● WHAT TO PRODUCE:
Repeat word for word the opening stretch of the entries, from the first line through the line containing "SC.camera = cam".

..............................

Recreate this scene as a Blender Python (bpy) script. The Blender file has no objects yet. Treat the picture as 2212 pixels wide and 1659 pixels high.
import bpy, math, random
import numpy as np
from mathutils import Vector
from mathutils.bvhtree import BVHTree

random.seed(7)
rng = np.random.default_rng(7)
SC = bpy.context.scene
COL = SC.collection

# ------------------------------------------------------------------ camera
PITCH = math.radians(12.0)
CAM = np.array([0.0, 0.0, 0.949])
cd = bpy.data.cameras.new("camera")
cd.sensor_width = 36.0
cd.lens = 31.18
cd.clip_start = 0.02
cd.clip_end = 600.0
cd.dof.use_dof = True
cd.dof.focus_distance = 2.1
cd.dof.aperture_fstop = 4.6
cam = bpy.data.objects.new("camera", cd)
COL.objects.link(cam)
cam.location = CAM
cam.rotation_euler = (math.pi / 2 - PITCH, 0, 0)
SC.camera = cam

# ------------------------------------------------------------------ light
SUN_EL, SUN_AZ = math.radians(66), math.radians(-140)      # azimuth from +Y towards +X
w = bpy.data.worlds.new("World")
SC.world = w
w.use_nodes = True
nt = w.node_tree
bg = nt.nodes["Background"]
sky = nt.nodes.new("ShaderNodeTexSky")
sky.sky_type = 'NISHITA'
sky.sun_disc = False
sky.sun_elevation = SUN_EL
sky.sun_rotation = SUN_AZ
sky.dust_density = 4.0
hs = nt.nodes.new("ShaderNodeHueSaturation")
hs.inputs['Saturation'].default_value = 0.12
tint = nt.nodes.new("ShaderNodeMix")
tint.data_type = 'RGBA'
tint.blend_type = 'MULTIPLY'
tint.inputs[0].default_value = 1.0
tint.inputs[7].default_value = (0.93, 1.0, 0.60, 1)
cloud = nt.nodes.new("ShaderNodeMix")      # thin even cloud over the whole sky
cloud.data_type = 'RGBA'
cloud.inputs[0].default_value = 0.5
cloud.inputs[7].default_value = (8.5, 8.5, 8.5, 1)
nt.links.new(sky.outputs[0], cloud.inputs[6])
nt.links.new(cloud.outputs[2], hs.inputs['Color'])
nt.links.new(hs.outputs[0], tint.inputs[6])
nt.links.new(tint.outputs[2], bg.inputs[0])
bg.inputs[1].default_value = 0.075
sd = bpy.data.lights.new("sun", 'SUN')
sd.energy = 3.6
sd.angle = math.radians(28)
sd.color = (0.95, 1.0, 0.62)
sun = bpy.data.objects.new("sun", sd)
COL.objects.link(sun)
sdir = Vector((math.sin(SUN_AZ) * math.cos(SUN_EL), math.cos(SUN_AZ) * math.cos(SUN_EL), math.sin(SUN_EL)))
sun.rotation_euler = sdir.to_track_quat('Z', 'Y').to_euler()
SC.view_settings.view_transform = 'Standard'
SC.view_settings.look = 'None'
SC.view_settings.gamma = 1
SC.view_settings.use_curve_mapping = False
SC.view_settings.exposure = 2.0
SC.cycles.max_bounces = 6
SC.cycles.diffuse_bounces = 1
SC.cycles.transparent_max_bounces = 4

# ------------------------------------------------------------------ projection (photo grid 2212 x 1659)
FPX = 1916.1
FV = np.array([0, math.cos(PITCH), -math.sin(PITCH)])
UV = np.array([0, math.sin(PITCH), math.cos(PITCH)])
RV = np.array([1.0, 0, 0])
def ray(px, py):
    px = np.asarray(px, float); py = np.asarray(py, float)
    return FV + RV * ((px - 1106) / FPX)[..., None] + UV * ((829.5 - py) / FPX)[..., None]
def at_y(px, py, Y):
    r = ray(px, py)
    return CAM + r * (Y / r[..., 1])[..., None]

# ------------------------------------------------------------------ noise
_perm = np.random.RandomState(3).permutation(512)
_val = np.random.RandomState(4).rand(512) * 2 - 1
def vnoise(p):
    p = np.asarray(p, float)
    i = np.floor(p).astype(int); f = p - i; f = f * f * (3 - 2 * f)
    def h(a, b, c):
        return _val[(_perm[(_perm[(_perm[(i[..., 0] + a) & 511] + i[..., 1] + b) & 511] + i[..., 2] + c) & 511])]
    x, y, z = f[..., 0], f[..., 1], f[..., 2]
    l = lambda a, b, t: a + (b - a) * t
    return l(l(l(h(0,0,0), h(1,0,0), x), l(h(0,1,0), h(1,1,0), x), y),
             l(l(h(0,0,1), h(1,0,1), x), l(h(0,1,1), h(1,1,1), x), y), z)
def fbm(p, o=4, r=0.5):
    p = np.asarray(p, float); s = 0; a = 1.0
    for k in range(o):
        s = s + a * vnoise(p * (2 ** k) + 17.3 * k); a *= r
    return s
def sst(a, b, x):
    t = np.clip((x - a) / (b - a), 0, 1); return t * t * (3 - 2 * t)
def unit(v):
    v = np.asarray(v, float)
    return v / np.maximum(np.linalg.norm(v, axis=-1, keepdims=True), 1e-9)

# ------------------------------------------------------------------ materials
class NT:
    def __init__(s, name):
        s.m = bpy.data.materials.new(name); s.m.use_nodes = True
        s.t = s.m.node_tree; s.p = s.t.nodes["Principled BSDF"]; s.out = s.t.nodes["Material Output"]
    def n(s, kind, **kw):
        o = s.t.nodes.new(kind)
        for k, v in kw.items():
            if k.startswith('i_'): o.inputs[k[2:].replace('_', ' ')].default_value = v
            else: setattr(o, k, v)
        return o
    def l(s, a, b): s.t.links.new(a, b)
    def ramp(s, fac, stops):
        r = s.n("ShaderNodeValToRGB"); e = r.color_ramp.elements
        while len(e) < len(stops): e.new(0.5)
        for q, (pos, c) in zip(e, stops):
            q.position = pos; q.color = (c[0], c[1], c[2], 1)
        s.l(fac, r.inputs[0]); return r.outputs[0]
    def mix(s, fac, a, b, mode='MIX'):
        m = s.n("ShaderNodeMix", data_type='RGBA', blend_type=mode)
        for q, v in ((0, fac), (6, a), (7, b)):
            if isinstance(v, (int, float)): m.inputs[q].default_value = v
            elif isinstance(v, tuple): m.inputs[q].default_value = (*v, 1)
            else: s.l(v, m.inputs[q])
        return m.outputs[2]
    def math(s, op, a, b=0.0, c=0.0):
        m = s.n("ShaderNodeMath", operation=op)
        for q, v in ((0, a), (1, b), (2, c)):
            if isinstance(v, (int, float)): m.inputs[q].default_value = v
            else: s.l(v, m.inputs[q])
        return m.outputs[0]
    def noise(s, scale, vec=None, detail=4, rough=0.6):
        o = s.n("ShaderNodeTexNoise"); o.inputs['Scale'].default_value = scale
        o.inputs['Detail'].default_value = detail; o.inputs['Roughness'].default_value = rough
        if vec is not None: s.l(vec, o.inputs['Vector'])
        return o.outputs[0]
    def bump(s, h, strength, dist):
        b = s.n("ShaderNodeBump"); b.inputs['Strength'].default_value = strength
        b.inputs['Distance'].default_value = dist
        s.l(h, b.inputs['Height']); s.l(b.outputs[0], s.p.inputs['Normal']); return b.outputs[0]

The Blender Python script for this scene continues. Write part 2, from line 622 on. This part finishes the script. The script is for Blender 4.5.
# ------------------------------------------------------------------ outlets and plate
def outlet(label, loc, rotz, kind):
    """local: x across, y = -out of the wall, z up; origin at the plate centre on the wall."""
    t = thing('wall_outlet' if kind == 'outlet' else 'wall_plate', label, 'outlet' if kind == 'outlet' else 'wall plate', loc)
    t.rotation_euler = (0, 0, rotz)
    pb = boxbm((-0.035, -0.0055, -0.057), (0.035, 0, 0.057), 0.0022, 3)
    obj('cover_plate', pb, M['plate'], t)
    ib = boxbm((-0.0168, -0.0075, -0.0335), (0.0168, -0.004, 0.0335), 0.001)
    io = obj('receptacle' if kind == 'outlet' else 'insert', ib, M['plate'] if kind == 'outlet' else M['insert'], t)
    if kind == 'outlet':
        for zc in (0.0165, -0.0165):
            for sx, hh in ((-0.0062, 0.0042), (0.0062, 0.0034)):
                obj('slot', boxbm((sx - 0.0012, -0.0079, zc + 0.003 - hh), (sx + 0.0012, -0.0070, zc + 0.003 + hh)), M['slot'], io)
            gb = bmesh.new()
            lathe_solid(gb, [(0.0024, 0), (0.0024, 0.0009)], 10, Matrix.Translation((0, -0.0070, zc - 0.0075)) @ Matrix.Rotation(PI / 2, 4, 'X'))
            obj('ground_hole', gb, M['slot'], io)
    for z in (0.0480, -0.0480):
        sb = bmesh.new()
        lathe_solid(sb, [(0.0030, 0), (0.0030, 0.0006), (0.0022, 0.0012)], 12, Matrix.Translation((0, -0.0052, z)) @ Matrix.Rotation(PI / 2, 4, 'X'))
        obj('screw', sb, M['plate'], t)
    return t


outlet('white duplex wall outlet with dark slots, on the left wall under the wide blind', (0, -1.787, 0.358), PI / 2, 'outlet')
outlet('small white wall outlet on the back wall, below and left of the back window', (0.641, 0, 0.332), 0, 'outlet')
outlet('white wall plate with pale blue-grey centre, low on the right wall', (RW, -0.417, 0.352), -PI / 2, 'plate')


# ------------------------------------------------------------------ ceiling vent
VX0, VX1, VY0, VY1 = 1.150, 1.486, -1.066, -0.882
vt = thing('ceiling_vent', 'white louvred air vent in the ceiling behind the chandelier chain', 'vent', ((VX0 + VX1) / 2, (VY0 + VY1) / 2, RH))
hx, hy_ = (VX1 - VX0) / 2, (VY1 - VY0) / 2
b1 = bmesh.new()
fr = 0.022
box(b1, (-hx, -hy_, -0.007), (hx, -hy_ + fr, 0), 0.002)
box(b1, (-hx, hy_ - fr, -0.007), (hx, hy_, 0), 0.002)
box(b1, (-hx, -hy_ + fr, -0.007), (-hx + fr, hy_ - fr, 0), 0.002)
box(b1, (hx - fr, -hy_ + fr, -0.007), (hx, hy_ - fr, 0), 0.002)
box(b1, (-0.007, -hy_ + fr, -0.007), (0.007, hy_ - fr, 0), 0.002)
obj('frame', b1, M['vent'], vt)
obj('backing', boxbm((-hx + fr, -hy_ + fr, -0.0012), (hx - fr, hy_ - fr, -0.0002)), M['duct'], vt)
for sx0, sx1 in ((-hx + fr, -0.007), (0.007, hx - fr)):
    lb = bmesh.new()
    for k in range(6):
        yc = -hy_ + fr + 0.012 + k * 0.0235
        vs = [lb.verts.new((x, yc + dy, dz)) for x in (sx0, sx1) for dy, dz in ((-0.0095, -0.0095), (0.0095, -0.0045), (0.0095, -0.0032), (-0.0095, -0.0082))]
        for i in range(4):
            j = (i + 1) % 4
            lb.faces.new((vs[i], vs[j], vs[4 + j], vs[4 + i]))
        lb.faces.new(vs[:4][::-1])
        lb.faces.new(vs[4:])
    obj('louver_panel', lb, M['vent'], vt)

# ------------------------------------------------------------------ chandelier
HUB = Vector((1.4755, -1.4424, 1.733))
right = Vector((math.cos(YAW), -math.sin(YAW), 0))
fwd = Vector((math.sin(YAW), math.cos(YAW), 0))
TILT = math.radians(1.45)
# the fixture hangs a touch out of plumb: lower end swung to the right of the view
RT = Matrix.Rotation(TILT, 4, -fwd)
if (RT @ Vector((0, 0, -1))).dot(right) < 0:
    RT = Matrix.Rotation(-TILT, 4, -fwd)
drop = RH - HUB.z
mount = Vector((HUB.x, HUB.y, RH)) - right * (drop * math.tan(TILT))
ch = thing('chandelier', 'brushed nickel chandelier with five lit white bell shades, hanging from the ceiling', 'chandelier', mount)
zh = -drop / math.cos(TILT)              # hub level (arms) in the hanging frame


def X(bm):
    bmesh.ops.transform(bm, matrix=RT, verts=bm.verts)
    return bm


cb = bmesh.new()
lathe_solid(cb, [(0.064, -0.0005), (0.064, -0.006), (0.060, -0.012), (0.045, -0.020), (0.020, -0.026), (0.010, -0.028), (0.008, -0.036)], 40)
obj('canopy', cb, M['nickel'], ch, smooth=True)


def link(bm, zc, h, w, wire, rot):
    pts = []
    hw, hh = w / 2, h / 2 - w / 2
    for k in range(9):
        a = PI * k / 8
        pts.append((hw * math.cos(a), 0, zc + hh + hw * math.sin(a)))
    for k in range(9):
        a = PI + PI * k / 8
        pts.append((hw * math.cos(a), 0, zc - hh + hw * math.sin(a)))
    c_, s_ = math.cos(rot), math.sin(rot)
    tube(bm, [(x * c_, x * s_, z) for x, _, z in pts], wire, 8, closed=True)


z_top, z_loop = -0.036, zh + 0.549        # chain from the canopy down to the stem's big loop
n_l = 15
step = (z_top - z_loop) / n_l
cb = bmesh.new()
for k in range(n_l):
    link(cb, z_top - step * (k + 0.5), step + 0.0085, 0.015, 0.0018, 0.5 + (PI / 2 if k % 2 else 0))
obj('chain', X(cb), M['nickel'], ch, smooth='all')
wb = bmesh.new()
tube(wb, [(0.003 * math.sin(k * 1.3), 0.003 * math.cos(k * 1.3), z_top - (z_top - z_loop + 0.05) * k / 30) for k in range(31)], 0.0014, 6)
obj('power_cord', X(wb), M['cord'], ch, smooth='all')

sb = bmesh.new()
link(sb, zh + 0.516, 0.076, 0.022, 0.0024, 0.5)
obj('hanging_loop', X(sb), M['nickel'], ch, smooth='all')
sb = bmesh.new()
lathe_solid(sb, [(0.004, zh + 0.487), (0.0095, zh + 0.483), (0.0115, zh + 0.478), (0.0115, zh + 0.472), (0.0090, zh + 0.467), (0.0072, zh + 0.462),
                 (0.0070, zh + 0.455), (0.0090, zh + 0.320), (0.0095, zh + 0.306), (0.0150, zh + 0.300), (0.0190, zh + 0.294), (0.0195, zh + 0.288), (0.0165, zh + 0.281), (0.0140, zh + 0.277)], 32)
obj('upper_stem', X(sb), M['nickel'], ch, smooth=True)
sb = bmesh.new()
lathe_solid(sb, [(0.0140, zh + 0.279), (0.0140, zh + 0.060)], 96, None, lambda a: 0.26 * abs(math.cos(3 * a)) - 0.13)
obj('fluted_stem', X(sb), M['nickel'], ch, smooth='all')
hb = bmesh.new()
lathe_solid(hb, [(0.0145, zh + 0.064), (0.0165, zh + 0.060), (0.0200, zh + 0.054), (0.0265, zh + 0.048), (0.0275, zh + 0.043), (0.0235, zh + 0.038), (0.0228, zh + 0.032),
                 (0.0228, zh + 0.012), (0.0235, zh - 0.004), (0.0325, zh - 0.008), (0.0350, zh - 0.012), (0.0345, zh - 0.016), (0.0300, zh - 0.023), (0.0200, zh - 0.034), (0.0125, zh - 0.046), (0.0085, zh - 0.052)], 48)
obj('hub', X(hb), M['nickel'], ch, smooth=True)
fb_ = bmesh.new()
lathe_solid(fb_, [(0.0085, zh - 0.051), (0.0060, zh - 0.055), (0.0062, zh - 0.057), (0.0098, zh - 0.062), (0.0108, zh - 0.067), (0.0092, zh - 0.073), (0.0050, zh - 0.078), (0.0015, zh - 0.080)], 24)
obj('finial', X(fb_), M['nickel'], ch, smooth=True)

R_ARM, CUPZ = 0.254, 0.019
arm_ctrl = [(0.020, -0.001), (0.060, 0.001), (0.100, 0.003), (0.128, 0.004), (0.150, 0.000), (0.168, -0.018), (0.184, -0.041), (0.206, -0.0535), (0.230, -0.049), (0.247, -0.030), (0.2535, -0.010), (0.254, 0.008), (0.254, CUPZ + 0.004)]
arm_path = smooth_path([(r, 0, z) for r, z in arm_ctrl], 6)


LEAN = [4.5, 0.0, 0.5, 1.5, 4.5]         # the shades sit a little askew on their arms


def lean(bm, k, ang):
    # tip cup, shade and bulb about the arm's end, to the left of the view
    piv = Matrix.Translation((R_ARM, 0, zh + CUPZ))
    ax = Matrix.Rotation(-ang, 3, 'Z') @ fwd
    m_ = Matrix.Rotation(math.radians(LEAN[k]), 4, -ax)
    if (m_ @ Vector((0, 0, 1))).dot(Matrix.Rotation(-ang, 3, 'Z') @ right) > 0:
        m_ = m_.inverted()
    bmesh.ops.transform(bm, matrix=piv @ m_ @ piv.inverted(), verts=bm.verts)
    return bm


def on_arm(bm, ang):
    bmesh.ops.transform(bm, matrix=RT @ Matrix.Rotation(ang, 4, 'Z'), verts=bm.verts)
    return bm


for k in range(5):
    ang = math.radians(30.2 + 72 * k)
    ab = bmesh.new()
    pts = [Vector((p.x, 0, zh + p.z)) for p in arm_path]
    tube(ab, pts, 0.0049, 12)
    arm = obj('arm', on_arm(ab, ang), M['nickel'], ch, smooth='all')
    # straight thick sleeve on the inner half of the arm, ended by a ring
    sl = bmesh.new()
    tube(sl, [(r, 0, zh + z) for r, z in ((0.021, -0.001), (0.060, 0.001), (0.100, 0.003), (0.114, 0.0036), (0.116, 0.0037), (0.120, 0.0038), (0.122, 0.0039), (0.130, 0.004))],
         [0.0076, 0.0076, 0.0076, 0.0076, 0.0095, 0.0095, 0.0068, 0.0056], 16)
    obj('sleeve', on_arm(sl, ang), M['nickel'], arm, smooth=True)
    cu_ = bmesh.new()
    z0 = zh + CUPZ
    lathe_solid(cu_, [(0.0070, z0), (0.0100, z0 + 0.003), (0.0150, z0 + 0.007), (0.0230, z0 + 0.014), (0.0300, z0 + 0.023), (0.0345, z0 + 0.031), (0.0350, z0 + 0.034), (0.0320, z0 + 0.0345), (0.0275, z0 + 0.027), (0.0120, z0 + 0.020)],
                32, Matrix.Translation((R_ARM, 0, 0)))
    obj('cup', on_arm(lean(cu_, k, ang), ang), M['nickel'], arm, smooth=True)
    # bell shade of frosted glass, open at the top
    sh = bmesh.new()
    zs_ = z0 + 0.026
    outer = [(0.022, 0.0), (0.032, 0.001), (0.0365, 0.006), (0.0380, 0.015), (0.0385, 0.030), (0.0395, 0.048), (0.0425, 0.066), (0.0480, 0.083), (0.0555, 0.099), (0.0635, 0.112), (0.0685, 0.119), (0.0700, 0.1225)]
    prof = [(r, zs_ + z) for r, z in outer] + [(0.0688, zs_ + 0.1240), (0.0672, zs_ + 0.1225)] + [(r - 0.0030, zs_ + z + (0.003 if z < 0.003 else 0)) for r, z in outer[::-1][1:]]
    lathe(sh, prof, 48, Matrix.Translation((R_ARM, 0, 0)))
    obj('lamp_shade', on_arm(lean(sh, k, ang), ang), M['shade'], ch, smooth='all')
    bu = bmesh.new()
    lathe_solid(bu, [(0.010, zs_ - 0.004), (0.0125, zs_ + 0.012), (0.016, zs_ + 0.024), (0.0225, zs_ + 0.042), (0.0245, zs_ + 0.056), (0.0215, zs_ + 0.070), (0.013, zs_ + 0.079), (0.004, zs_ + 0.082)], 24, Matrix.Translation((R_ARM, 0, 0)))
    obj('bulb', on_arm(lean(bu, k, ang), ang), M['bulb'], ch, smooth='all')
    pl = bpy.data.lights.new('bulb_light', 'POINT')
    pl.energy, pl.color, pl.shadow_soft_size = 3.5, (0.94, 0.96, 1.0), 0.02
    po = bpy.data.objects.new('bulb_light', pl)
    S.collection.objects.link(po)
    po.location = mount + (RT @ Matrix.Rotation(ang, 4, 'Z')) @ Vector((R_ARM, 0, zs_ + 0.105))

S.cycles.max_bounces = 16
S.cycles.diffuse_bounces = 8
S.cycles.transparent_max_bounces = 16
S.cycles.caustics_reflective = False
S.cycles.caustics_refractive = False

..............................

● OUTPUT OF THE EXERCISE:
Recreate this scene as a Blender Python (bpy) script. The Blender file has no objects yet. Treat the picture as 2212 pixels wide and 1659 pixels high.
import bpy, math, random
import numpy as np
from mathutils import Vector
from mathutils.bvhtree import BVHTree

random.seed(7)
rng = np.random.default_rng(7)
SC = bpy.context.scene
COL = SC.collection

# ------------------------------------------------------------------ camera
PITCH = math.radians(12.0)
CAM = np.array([0.0, 0.0, 0.949])
cd = bpy.data.cameras.new("camera")
cd.sensor_width = 36.0
cd.lens = 31.18
cd.clip_start = 0.02
cd.clip_end = 600.0
cd.dof.use_dof = True
cd.dof.focus_distance = 2.1
cd.dof.aperture_fstop = 4.6
cam = bpy.data.objects.new("camera", cd)
COL.objects.link(cam)
cam.location = CAM
cam.rotation_euler = (math.pi / 2 - PITCH, 0, 0)
SC.camera = cam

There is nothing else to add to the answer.